**Exercise requirements**: The data must be returned in full and exactly as given.

+ + + + +

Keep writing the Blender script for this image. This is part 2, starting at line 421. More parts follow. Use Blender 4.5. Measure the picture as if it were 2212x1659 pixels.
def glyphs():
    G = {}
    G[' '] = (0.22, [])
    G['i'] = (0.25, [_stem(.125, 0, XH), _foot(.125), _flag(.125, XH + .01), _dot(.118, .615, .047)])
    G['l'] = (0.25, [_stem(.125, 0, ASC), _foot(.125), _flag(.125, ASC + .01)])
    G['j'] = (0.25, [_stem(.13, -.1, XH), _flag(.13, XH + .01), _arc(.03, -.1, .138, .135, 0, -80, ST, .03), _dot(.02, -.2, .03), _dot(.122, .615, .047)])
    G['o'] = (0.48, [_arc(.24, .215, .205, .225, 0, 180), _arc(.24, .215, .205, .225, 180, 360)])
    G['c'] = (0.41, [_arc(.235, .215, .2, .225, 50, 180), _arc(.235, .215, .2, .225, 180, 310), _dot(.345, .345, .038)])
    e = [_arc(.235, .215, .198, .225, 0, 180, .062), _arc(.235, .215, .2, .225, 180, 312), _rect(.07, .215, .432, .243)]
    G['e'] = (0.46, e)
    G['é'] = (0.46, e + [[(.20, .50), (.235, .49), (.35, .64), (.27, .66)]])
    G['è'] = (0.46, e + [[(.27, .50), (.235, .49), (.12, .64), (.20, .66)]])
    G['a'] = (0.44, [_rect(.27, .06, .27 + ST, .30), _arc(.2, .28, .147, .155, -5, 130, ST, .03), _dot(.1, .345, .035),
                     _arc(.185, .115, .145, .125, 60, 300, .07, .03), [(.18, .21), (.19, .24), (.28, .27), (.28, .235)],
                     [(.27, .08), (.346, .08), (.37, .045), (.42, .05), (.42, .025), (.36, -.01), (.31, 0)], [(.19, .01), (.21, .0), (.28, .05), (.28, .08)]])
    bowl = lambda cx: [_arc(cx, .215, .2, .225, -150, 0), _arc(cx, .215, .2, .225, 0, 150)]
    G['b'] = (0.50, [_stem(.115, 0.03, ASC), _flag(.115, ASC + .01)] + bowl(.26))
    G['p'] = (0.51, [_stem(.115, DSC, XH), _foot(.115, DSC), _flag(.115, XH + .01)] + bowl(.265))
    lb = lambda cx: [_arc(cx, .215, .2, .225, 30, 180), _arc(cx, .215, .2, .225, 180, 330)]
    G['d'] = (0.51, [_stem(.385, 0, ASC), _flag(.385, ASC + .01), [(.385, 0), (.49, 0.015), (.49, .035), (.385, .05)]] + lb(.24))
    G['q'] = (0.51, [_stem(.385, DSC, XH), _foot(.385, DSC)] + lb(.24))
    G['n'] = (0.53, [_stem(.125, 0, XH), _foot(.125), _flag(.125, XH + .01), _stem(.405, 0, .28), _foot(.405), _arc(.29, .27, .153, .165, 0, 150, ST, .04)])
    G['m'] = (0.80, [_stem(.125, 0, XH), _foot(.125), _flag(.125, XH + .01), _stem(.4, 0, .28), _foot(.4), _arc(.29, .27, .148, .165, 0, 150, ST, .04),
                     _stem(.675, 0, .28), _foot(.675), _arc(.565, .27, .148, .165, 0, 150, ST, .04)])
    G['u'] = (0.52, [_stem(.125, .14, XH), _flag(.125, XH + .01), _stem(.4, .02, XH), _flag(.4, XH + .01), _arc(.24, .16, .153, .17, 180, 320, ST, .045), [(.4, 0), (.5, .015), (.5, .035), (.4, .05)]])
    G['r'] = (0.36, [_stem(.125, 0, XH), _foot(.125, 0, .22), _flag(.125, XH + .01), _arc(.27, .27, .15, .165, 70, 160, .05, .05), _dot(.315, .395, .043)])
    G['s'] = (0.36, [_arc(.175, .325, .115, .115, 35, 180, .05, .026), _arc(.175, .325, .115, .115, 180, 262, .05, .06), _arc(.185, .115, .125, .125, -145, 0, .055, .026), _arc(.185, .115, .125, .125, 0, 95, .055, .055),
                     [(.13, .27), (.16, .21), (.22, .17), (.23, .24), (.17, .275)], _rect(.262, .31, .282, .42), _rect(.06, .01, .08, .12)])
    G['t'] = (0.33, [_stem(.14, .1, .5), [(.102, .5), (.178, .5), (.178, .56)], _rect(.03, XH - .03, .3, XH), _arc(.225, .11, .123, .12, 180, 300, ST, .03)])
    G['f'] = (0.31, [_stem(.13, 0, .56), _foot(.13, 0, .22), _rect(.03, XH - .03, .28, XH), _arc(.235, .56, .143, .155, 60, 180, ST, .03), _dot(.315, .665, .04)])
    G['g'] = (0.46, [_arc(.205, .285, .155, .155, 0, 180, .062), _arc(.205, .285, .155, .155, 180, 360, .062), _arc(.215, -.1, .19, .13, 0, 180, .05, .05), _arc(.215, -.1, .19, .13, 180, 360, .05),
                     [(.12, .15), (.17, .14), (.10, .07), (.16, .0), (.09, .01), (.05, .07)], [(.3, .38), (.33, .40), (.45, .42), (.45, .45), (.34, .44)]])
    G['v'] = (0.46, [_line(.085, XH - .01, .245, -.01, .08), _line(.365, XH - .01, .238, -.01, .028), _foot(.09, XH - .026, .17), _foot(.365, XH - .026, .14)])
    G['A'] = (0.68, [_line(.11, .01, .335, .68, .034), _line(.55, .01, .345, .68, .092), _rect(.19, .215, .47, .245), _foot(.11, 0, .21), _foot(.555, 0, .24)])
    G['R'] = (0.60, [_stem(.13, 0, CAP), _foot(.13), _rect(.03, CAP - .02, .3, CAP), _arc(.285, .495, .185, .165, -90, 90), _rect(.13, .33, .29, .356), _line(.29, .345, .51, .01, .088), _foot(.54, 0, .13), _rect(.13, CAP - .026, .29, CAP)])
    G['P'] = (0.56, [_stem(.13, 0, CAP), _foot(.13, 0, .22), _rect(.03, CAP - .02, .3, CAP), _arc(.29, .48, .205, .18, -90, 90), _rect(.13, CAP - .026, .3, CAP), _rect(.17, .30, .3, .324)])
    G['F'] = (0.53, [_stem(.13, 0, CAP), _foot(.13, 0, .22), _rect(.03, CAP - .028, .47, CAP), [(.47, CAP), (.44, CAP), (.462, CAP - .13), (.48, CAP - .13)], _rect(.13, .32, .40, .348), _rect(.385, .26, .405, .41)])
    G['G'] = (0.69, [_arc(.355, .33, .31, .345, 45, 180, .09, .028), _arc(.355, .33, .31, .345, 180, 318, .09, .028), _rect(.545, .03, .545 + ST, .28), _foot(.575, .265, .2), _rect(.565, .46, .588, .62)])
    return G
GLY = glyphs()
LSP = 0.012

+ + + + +

**Worked solution**:
Keep writing the Blender script for this image. This is part 2, starting at line 421. More parts follow. Use Blender 4.5. Measure the picture as if it were 2212x1659 pixels.
def glyphs():
    G = {}
    G[' '] = (0.22, [])
    G['i'] = (0.25, [_stem(.125, 0, XH), _foot(.125), _flag(.125, XH + .01), _dot(.118, .615, .047)])
    G['l'] = (0.25, [_stem(.125, 0, ASC), _foot(.125), _flag(.125, ASC + .01)])
    G['j'] = (0.25, [_stem(.13, -.1, XH), _flag(.13, XH + .01), _arc(.03, -.1, .138, .135, 0, -80, ST, .03), _dot(.02, -.2, .03), _dot(.122, .615, .047)])
    G['o'] = (0.48, [_arc(.24, .215, .205, .225, 0, 180), _arc(.24, .215, .205, .225, 180, 360)])
    G['c'] = (0.41, [_arc(.235, .215, .2, .225, 50, 180), _arc(.235, .215, .2, .225, 180, 310), _dot(.345, .345, .038)])
    e = [_arc(.235, .215, .198, .225, 0, 180, .062), _arc(.235, .215, .2, .225, 180, 312), _rect(.07, .215, .432, .243)]
    G['e'] = (0.46, e)
    G['é'] = (0.46, e + [[(.20, .50), (.235, .49), (.35, .64), (.27, .66)]])
    G['è'] = (0.46, e + [[(.27, .50), (.235, .49), (.12, .64), (.20, .66)]])
    G['a'] = (0.44, [_rect(.27, .06, .27 + ST, .30), _arc(.2, .28, .147, .155, -5, 130, ST, .03), _dot(.1, .345, .035),
                     _arc(.185, .115, .145, .125, 60, 300, .07, .03), [(.18, .21), (.19, .24), (.28, .27), (.28, .235)],
                     [(.27, .08), (.346, .08), (.37, .045), (.42, .05), (.42, .025), (.36, -.01), (.31, 0)], [(.19, .01), (.21, .0), (.28, .05), (.28, .08)]])
    bowl = lambda cx: [_arc(cx, .215, .2, .225, -150, 0), _arc(cx, .215, .2, .225, 0, 150)]
    G['b'] = (0.50, [_stem(.115, 0.03, ASC), _flag(.115, ASC + .01)] + bowl(.26))
    G['p'] = (0.51, [_stem(.115, DSC, XH), _foot(.115, DSC), _flag(.115, XH + .01)] + bowl(.265))
    lb = lambda cx: [_arc(cx, .215, .2, .225, 30, 180), _arc(cx, .215, .2, .225, 180, 330)]
    G['d'] = (0.51, [_stem(.385, 0, ASC), _flag(.385, ASC + .01), [(.385, 0), (.49, 0.015), (.49, .035), (.385, .05)]] + lb(.24))
    G['q'] = (0.51, [_stem(.385, DSC, XH), _foot(.385, DSC)] + lb(.24))
    G['n'] = (0.53, [_stem(.125, 0, XH), _foot(.125), _flag(.125, XH + .01), _stem(.405, 0, .28), _foot(.405), _arc(.29, .27, .153, .165, 0, 150, ST, .04)])
    G['m'] = (0.80, [_stem(.125, 0, XH), _foot(.125), _flag(.125, XH + .01), _stem(.4, 0, .28), _foot(.4), _arc(.29, .27, .148, .165, 0, 150, ST, .04),
                     _stem(.675, 0, .28), _foot(.675), _arc(.565, .27, .148, .165, 0, 150, ST, .04)])
    G['u'] = (0.52, [_stem(.125, .14, XH), _flag(.125, XH + .01), _stem(.4, .02, XH), _flag(.4, XH + .01), _arc(.24, .16, .153, .17, 180, 320, ST, .045), [(.4, 0), (.5, .015), (.5, .035), (.4, .05)]])
    G['r'] = (0.36, [_stem(.125, 0, XH), _foot(.125, 0, .22), _flag(.125, XH + .01), _arc(.27, .27, .15, .165, 70, 160, .05, .05), _dot(.315, .395, .043)])
    G['s'] = (0.36, [_arc(.175, .325, .115, .115, 35, 180, .05, .026), _arc(.175, .325, .115, .115, 180, 262, .05, .06), _arc(.185, .115, .125, .125, -145, 0, .055, .026), _arc(.185, .115, .125, .125, 0, 95, .055, .055),
                     [(.13, .27), (.16, .21), (.22, .17), (.23, .24), (.17, .275)], _rect(.262, .31, .282, .42), _rect(.06, .01, .08, .12)])
    G['t'] = (0.33, [_stem(.14, .1, .5), [(.102, .5), (.178, .5), (.178, .56)], _rect(.03, XH - .03, .3, XH), _arc(.225, .11, .123, .12, 180, 300, ST, .03)])
    G['f'] = (0.31, [_stem(.13, 0, .56), _foot(.13, 0, .22), _rect(.03, XH - .03, .28, XH), _arc(.235, .56, .143, .155, 60, 180, ST, .03), _dot(.315, .665, .04)])
    G['g'] = (0.46, [_arc(.205, .285, .155, .155, 0, 180, .062), _arc(.205, .285, .155, .155, 180, 360, .062), _arc(.215, -.1, .19, .13, 0, 180, .05, .05), _arc(.215, -.1, .19, .13, 180, 360, .05),
                     [(.12, .15), (.17, .14), (.10, .07), (.16, .0), (.09, .01), (.05, .07)], [(.3, .38), (.33, .40), (.45, .42), (.45, .45), (.34, .44)]])
    G['v'] = (0.46, [_line(.085, XH - .01, .245, -.01, .08), _line(.365, XH - .01, .238, -.01, .028), _foot(.09, XH - .026, .17), _foot(.365, XH - .026, .14)])
    G['A'] = (0.68, [_line(.11, .01, .335, .68, .034), _line(.55, .01, .345, .68, .092), _rect(.19, .215, .47, .245), _foot(.11, 0, .21), _foot(.555, 0, .24)])
    G['R'] = (0.60, [_stem(.13, 0, CAP), _foot(.13), _rect(.03, CAP - .02, .3, CAP), _arc(.285, .495, .185, .165, -90, 90), _rect(.13, .33, .29, .356), _line(.29, .345, .51, .01, .088), _foot(.54, 0, .13), _rect(.13, CAP - .026, .29, CAP)])
    G['P'] = (0.56, [_stem(.13, 0, CAP), _foot(.13, 0, .22), _rect(.03, CAP - .02, .3, CAP), _arc(.29, .48, .205, .18, -90, 90), _rect(.13, CAP - .026, .3, CAP), _rect(.17, .30, .3, .324)])
    G['F'] = (0.53, [_stem(.13, 0, CAP), _foot(.13, 0, .22), _rect(.03, CAP - .028, .47, CAP), [(.47, CAP), (.44, CAP), (.462, CAP - .13), (.48, CAP - .13)], _rect(.13, .32, .40, .348), _rect(.385, .26, .405, .41)])
    G['G'] = (0.69, [_arc(.355, .33, .31, .345, 45, 180, .09, .028), _arc(.355, .33, .31, .345, 180, 318, .09, .028), _rect(.545, .03, .545 + ST, .28), _foot(.575, .265, .2), _rect(.565, .46, .588, .62)])
    return G
GLY = glyphs()
LSP = 0.012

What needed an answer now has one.